Hurricane season is here. NCDA&CS Emergency Programs can help you prepare.

by | Jun 23, 2022

Warm weather is here, and with it comes the yearly threat of hurricane season.

For North Carolinians, it’s not exactly a new phenomenon – hurricanes are a part of life here – but in recent years the storms have grown both more intense and more frequent than past forecasting models were designed for. These stronger, more common storms show no sign of going away any time soon, which is why it is more important than ever for North Carolinians to have a plan in place for them.

For people in agriculture, that plan will include all kinds of specific considerations that other people may never encounter. That is why the NCDA&CS Emergency Programs division recently rolled out a newly designed website, meant to collect information and resources for disaster response in one place for easy access in times of crisis.

The new layout is designed around the three core parts of disaster management, said EP Director John Howard.

“What you see first are sections for ‘Prepare,’ ‘Respond’ and ‘Recover,’ which are the three main parts of our mission statement,” Howard said. “Under each category, you’ll see links to resources and organizations who can help with each step of that process.”

The site also includes information about other aspects of Emergency Programs’ work, including inspecting animal shows through Aedin’s Law.

A flooded road near Cherry Research Station in September 2018.

Preparation is perhaps the most important thing that the average person can do heading into storm season. The new site includes resources that can help anyone get ready for an emergency, while also offering some specific tools for farmers and other people in agriculture.

Sufficed to say, there are a lot of data points to read and links to click when talking about how to prepare for or respond to a major emergency. For farmers, pay particular attention to the new site’s “Farm and Emergency Planning & Preparedness” section. Here you’ll find links to preparedness information from NCDA&CS, NC State Extension and the Extension Disaster Education Network, as well as a template for your own disaster plan that you can fill out and have on hand in time of emergency.

Preparedness is more important than ever. Storms continue to get stronger and more frequent, and National Oceanic and Atmospheric Administration forecasters have predicted yet another active season this year.

“They have predicted an above average season, and last year they raised the average. So that’s obviously concerning,” Howard said. “I typically take those predictions with a grain of salt, but I also know that in the last six to eight years we have been hit with more storms than in the previous six to eight. I urge folks to prepare for having a dangerous storm, and then if it doesn’t happen, there’s no great loss.”
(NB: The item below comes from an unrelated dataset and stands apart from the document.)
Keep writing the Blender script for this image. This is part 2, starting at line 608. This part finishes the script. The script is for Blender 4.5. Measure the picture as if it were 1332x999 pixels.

While an active hurricane season does not inherently guarantee that a dangerous storm will hit North Carolina, it only takes one to cause major damage. Simple steps like making sure you have water and non-perishable food, flashlights with new batteries, or even a small generator, can go a long way in preventing serious problems. For farmers, make sure to clear debris from drainage ditches so water can run freely. Check power line clearance and trim or remove trees near lines or buildings if necessary, and make sure to go over the condition of any structures on your property. A few extra nails in the roof of a barn could be the small step that saves you from serious damage.

Most importantly for people both on and off the farm: stay informed. Tune in to your local weather channel to stay updated on weather conditions whether a hurricane is brewing or not, and take advantage of resources like those provided by NCDA&CS Emergency Programs to make sure you are ready far in advance.